College Gate principal Darrell Berntsen grew up in Old Harbor on Kodiak Island, and is Alutiiq. Berntsen regrets that he didn’t learn his native language as a child. Berntsen has seen firsthand just how fragile Native languages have become in the last few decades.

“My first wife… her grandmother was the last known Eyak speaker in the state of Alaska,” Berntsen said. “And when she passed, which unfortunately was about ten years ago, when she passed we know that the last person that had the knowledge of the Eyak language was gone.”

Various educational materials around the classroom have been translated into Yup’ik (Photo by Wesley Early, Alaska Public Media – Anchorage)

Berntsen says groups like the University of Alaska Fairbanks are working to preserve languages in a historical context, but that isn’t enough. He thinks the best way to ensure languages don’t die is by teaching children how to speak them fluently. He says the time was right to teach a Native language in the Anchorage School District.

“Over 11 different languages offered in the Anchorage School District,” Berntsen said. “This is the first one that represents a people of Alaska.”

Berntsen says typically in language immersion programs, the students start behind their peers, but eventually catch up and surpass those in more traditional schools.

“I think the people that got on board with this that are non-Native or non-Yup’ik understand that it doesn’t matter what language is being taught,” Berntsen said. “As long as they’re accessing two parts of their brain, their child is going to benefit from it in the long run.”

Lorina Warren helps out some of the students in her Yup’ik immersion class. Warren speaks almost no English with the students. (Photo by Wesley Early, Alaska Public Media – Anchorage)

Back in the classroom, the students have moved on to numbers, rolling large dice, hoping to roll a one, or Atauciq.
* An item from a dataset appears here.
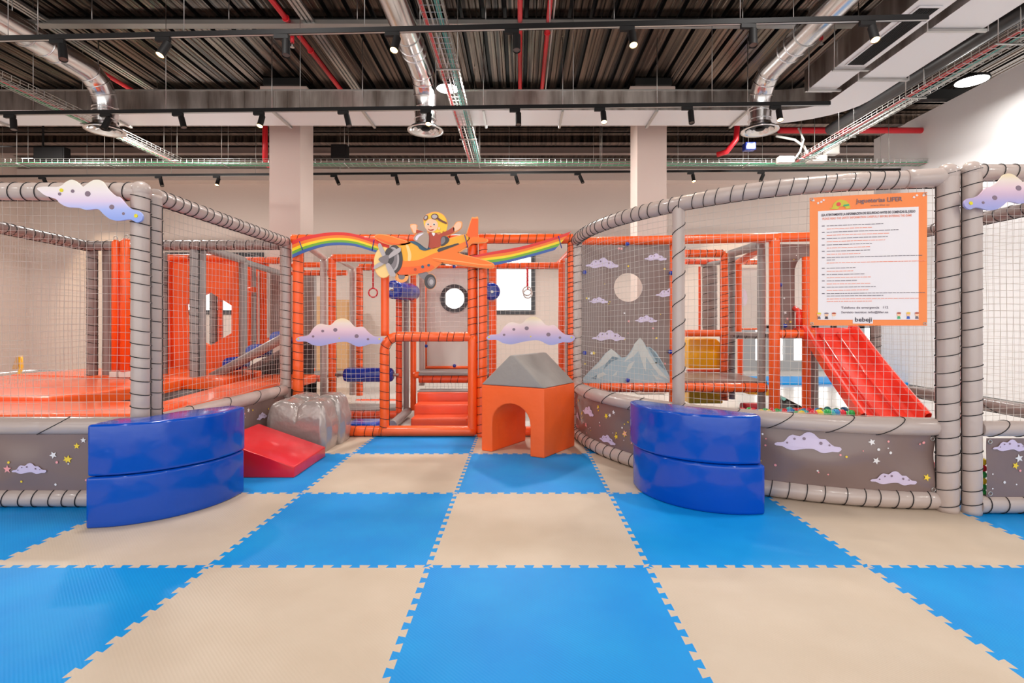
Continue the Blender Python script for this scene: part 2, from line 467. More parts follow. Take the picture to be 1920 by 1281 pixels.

Warren says even though about half of the students in the class are Yup’ik, they all primarily speak English at home.

“They may speak Yup’ik but they’re speaking to their kids in English,” Warren said. “And I think having their kids in the Yup’ik program will make the parents try to speak to them in Yup’ik at home”

While currently there is only the kindergarten class in the immersion program, the plan is to add a new grade and instructor every year through high school graduation. Parents who want to send their children to the Yup’ik program enter the school district’s lottery system. The lottery for next year opens January 1st.